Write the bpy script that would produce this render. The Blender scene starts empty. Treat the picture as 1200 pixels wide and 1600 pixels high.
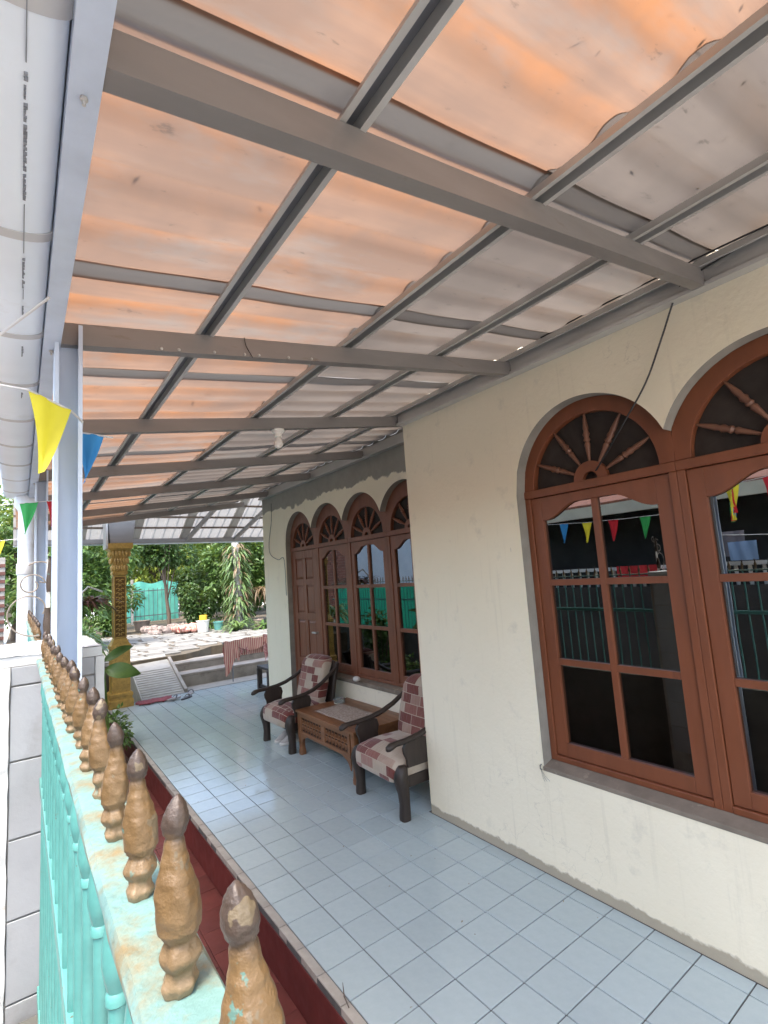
import bpy, math, random
from mathutils import Vector, Matrix
random.seed(7)
S = bpy.context.scene
COL = S.collection
R = math.radians

# ------------------------------------------------------------------ camera
cam = bpy.data.cameras.new('camera'); camo = bpy.data.objects.new('camera', cam); COL.objects.link(camo)
_r = Vector((0.8095945, -0.5829292, -0.0689221)); _d = Vector((0.0139117, 0.136438, -0.9905509)); _f = Vector((0.5868247, 0.8009858, 0.118569))
camo.matrix_world = Matrix(((_r.x, -_d.x, -_f.x, -2.3132), (_r.y, -_d.y, -_f.y, -2.7883), (_r.z, -_d.z, -_f.z, 1.7220), (0, 0, 0, 1)))
cam.sensor_fit = 'HORIZONTAL'; cam.sensor_width = 36; cam.lens = 36 * 782.85 / 1200
cam.clip_start = 0.02; cam.clip_end = 600
S.camera = camo

# ------------------------------------------------------------------ sky, sun, exposure
SUN = Vector((-0.30, -0.26, 0.92)).normalized()
w = bpy.data.worlds.new('World'); S.world = w; w.use_nodes = True
nt = w.node_tree; bg = nt.nodes['Background']
sky = nt.nodes.new('ShaderNodeTexSky'); sky.sky_type = 'NISHITA'; sky.sun_disc = False
sky.sun_elevation = math.asin(SUN.z); sky.sun_rotation = math.atan2(SUN.x, SUN.y)
sky.air_density = 1.2; sky.dust_density = 4.0; sky.ozone_density = 1.0
nt.links.new(sky.outputs[0], bg.inputs[0]); bg.inputs[1].default_value = 0.15
sl = bpy.data.lights.new('sun', 'SUN'); sl.energy = 0.85; sl.angle = R(12); sl.color = (1.0, 0.94, 0.84)
slo = bpy.data.objects.new('sun', sl); COL.objects.link(slo)
slo.rotation_euler = (-SUN).to_track_quat('-Z', 'Y').to_euler(); slo.location = (0, 0, 12)
vs = S.view_settings; vs.view_transform = 'Standard'; vs.look = 'None'; vs.gamma = 1.0; vs.use_curve_mapping = False
vs.exposure = 2.6
S.cycles.max_bounces = 10; S.cycles.diffuse_bounces = 5; S.cycles.transmission_bounces = 8; S.cycles.transparent_max_bounces = 12
S.cycles.caustics_reflective = False; S.cycles.caustics_refractive = False
S.cycles.use_denoising = True; S.cycles.sample_clamp_indirect = 6.0

# ------------------------------------------------------------------ materials
MATS = {}
def nodes_of(name):
    m = bpy.data.materials.new(name); m.use_nodes = True; MATS[name] = m
    return m, m.node_tree, m.node_tree.nodes, m.node_tree.links, m.node_tree.nodes['Principled BSDF']
def N(nt, t, **kw):
    n = nt.nodes.new(t)
    for k, v in kw.items():
        if k.startswith('i_'):
            key = k[2:]
            n.inputs[int(key) if key.isdigit() else key].default_value = v
        else: setattr(n, k, v)
    return n
def ramp(nt, fac, stops, interp='LINEAR'):
    r = nt.nodes.new('ShaderNodeValToRGB'); r.color_ramp.interpolation = interp
    e = r.color_ramp.elements
    while len(e) < len(stops): e.new(0.5)
    for el, (p, c) in zip(e, stops):
        el.position = p; el.color = (c[0], c[1], c[2], 1) if isinstance(c, (tuple, list)) else (c, c, c, 1)
    nt.links.new(fac, r.inputs[0]); return r.outputs[0]
def mixc(nt, fac, a, b, blend='MIX'):
    m = nt.nodes.new('ShaderNodeMix'); m.data_type = 'RGBA'; m.blend_type = blend
    for sock, v in ((m.inputs[0], fac), (m.inputs[6], a), (m.inputs[7], b)):
        if hasattr(v, 'is_linked'): nt.links.new(v, sock)
        elif isinstance(v, (tuple, list)): sock.default_value = (v[0], v[1], v[2], 1)
        else: sock.default_value = v
    return m.outputs[2]
def mth(nt, op, a, b=0.0):
    m = nt.nodes.new('ShaderNodeMath'); m.operation = op
    for sock, v in ((m.inputs[0], a), (m.inputs[1], b)):
        if hasattr(v, 'is_linked'): nt.links.new(v, sock)
        else: sock.default_value = v
    return m.outputs[0]
def coords(nt, scale=(1, 1, 1), kind='Object', rot=(0, 0, 0)):
    tc = nt.nodes.new('ShaderNodeTexCoord'); mp = nt.nodes.new('ShaderNodeMapping')
    mp.inputs['Scale'].default_value = scale; mp.inputs['Rotation'].default_value = rot
    nt.links.new(tc.outputs[kind], mp.inputs[0]); return mp.outputs[0]
def noise(nt, vec, scale, detail=4, rough=0.55, dist=0.0):
    n = N(nt, 'ShaderNodeTexNoise'); n.inputs['Scale'].default_value = scale; n.inputs['Detail'].default_value = detail
    n.inputs['Roughness'].default_value = rough; n.inputs['Distortion'].default_value = dist
    nt.links.new(vec, n.inputs['Vector']); return n.outputs['Fac']
def bumpn(nt, p, h, strength=0.3, dist=0.01):
    b = N(nt, 'ShaderNodeBump'); b.inputs['Strength'].default_value = strength; b.inputs['Distance'].default_value = dist
    nt.links.new(h, b.inputs['Height']); nt.links.new(b.outputs[0], p.inputs['Normal'])
def mul(c, k): return tuple(min(1, x * k) for x in c)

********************

# [Exercise directions]
Omit any images, then output the listing exactly.

# [The completed task]
Write the bpy script that would produce this render. The Blender scene starts empty. Treat the picture as 1200 pixels wide and 1600 pixels high.
import bpy, math, random
from mathutils import Vector, Matrix
random.seed(7)
S = bpy.context.scene
COL = S.collection
R = math.radians

# ------------------------------------------------------------------ camera
cam = bpy.data.cameras.new('camera'); camo = bpy.data.objects.new('camera', cam); COL.objects.link(camo)
_r = Vector((0.8095945, -0.5829292, -0.0689221)); _d = Vector((0.0139117, 0.136438, -0.9905509)); _f = Vector((0.5868247, 0.8009858, 0.118569))
camo.matrix_world = Matrix(((_r.x, -_d.x, -_f.x, -2.3132), (_r.y, -_d.y, -_f.y, -2.7883), (_r.z, -_d.z, -_f.z, 1.7220), (0, 0, 0, 1)))
cam.sensor_fit = 'HORIZONTAL'; cam.sensor_width = 36; cam.lens = 36 * 782.85 / 1200
cam.clip_start = 0.02; cam.clip_end = 600
S.camera = camo

# ------------------------------------------------------------------ sky, sun, exposure
SUN = Vector((-0.30, -0.26, 0.92)).normalized()
w = bpy.data.worlds.new('World'); S.world = w; w.use_nodes = True
nt = w.node_tree; bg = nt.nodes['Background']
sky = nt.nodes.new('ShaderNodeTexSky'); sky.sky_type = 'NISHITA'; sky.sun_disc = False
sky.sun_elevation = math.asin(SUN.z); sky.sun_rotation = math.atan2(SUN.x, SUN.y)
sky.air_density = 1.2; sky.dust_density = 4.0; sky.ozone_density = 1.0
nt.links.new(sky.outputs[0], bg.inputs[0]); bg.inputs[1].default_value = 0.15
sl = bpy.data.lights.new('sun', 'SUN'); sl.energy = 0.85; sl.angle = R(12); sl.color = (1.0, 0.94, 0.84)
slo = bpy.data.objects.new('sun', sl); COL.objects.link(slo)
slo.rotation_euler = (-SUN).to_track_quat('-Z', 'Y').to_euler(); slo.location = (0, 0, 12)
vs = S.view_settings; vs.view_transform = 'Standard'; vs.look = 'None'; vs.gamma = 1.0; vs.use_curve_mapping = False
vs.exposure = 2.6
S.cycles.max_bounces = 10; S.cycles.diffuse_bounces = 5; S.cycles.transmission_bounces = 8; S.cycles.transparent_max_bounces = 12
S.cycles.caustics_reflective = False; S.cycles.caustics_refractive = False
S.cycles.use_denoising = True; S.cycles.sample_clamp_indirect = 6.0

# ------------------------------------------------------------------ materials
MATS = {}
def nodes_of(name):
    m = bpy.data.materials.new(name); m.use_nodes = True; MATS[name] = m
    return m, m.node_tree, m.node_tree.nodes, m.node_tree.links, m.node_tree.nodes['Principled BSDF']
def N(nt, t, **kw):
    n = nt.nodes.new(t)
    for k, v in kw.items():
        if k.startswith('i_'):
            key = k[2:]
            n.inputs[int(key) if key.isdigit() else key].default_value = v
        else: setattr(n, k, v)
    return n
def ramp(nt, fac, stops, interp='LINEAR'):
    r = nt.nodes.new('ShaderNodeValToRGB'); r.color_ramp.interpolation = interp
    e = r.color_ramp.elements
    while len(e) < len(stops): e.new(0.5)
    for el, (p, c) in zip(e, stops):
        el.position = p; el.color = (c[0], c[1], c[2], 1) if isinstance(c, (tuple, list)) else (c, c, c, 1)
    nt.links.new(fac, r.inputs[0]); return r.outputs[0]
def mixc(nt, fac, a, b, blend='MIX'):
    m = nt.nodes.new('ShaderNodeMix'); m.data_type = 'RGBA'; m.blend_type = blend
    for sock, v in ((m.inputs[0], fac), (m.inputs[6], a), (m.inputs[7], b)):
        if hasattr(v, 'is_linked'): nt.links.new(v, sock)
        elif isinstance(v, (tuple, list)): sock.default_value = (v[0], v[1], v[2], 1)
        else: sock.default_value = v
    return m.outputs[2]
def mth(nt, op, a, b=0.0):
    m = nt.nodes.new('ShaderNodeMath'); m.operation = op
    for sock, v in ((m.inputs[0], a), (m.inputs[1], b)):
        if hasattr(v, 'is_linked'): nt.links.new(v, sock)
        else: sock.default_value = v
    return m.outputs[0]
def coords(nt, scale=(1, 1, 1), kind='Object', rot=(0, 0, 0)):
    tc = nt.nodes.new('ShaderNodeTexCoord'); mp = nt.nodes.new('ShaderNodeMapping')
    mp.inputs['Scale'].default_value = scale; mp.inputs['Rotation'].default_value = rot
    nt.links.new(tc.outputs[kind], mp.inputs[0]); return mp.outputs[0]
def noise(nt, vec, scale, detail=4, rough=0.55, dist=0.0):
    n = N(nt, 'ShaderNodeTexNoise'); n.inputs['Scale'].default_value = scale; n.inputs['Detail'].default_value = detail
    n.inputs['Roughness'].default_value = rough; n.inputs['Distortion'].default_value = dist
    nt.links.new(vec, n.inputs['Vector']); return n.outputs['Fac']
def bumpn(nt, p, h, strength=0.3, dist=0.01):
    b = N(nt, 'ShaderNodeBump'); b.inputs['Strength'].default_value = strength; b.inputs['Distance'].default_value = dist
    nt.links.new(h, b.inputs['Height']); nt.links.new(b.outputs[0], p.inputs['Normal'])
def mul(c, k): return tuple(min(1, x * k) for x in c)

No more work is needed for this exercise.